Disadvantages to Synchronous Communication

  • Students may feel intimidated or embarrassed to truly express their thoughts or questions in the classroom among other students or in the presence of the instructor.
  • Conflicting schedules- Requires students to be somewhere at a certain time. This is true for both a traditional course setting and even a chat room.
  • Lectures lend themselves to note-taking in which the student can miss key points trying to keep up.
  • Students are traditionally in the context of a classroom which could be too hot, too cold, too nice outside, bad weather, etc. All effecting students willingness to learn.

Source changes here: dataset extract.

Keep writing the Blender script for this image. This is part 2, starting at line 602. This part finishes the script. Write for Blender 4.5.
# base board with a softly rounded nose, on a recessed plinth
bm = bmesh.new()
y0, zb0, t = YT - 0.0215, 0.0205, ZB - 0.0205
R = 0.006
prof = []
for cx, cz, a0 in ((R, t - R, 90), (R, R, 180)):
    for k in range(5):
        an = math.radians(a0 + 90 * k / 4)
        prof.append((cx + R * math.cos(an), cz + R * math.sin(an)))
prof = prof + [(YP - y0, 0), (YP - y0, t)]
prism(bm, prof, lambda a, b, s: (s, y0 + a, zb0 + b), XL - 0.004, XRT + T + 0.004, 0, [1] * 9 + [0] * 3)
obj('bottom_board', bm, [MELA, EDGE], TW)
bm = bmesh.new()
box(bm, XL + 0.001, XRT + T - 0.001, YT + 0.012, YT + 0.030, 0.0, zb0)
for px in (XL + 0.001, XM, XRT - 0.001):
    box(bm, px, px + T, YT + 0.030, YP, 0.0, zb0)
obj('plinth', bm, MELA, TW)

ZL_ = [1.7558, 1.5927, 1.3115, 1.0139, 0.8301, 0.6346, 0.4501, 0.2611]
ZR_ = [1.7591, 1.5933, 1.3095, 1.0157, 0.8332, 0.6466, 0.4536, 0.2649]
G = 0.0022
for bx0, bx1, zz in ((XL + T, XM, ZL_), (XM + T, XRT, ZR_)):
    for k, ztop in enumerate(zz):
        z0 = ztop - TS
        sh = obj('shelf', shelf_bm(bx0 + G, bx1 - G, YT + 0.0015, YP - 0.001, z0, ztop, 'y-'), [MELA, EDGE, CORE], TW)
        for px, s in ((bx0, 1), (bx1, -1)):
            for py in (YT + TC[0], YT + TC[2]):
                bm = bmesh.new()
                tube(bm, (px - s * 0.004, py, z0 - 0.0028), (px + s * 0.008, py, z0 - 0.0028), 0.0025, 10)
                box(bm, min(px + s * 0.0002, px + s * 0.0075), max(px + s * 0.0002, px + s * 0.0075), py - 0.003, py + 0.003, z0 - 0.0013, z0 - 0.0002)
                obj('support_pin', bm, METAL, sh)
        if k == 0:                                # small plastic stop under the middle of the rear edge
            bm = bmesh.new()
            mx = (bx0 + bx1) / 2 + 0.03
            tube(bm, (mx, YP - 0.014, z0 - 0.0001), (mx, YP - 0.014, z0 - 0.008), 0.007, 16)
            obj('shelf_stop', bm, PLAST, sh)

How Do Online Classes Work?

The process is fairly simple.

  • You develop the course using your existing, publisher, and/or new materials in conjunction with your faculty trainer or experienced online faculty peers.
  • The class is put through a review process for quality control prior to launch date.
  • Students register online or through the admissions office.
  • At the beginning of the semester, you send an initial email to all of your online students telling them how to get into your class, what to expect, and where to begin.
  • Students begin work in your class according to your instructional design. Students can take quizzes, tests, perform exercises, hand in papers, participate in group projects, participate in discussions, etc.
  • You communicate with them via email and discussion boards online to facilitate learning and answer any questions they have.
  • At the end of the semester, you assign each student a grade just like you would in any other class.
  • So, you can see that the process is very similar to your traditional class. However, instead of answering student questions face to face, you will have to answer them through the use of email, discussion boards, chats, etc. You may find that it takes more time, but you can always revise your instruction to combat frequently asked questions or gaps in instruction. As you continue to grow as an online instructor, you will see what works, what doesn’t and you can make revisions-just like in your traditional class.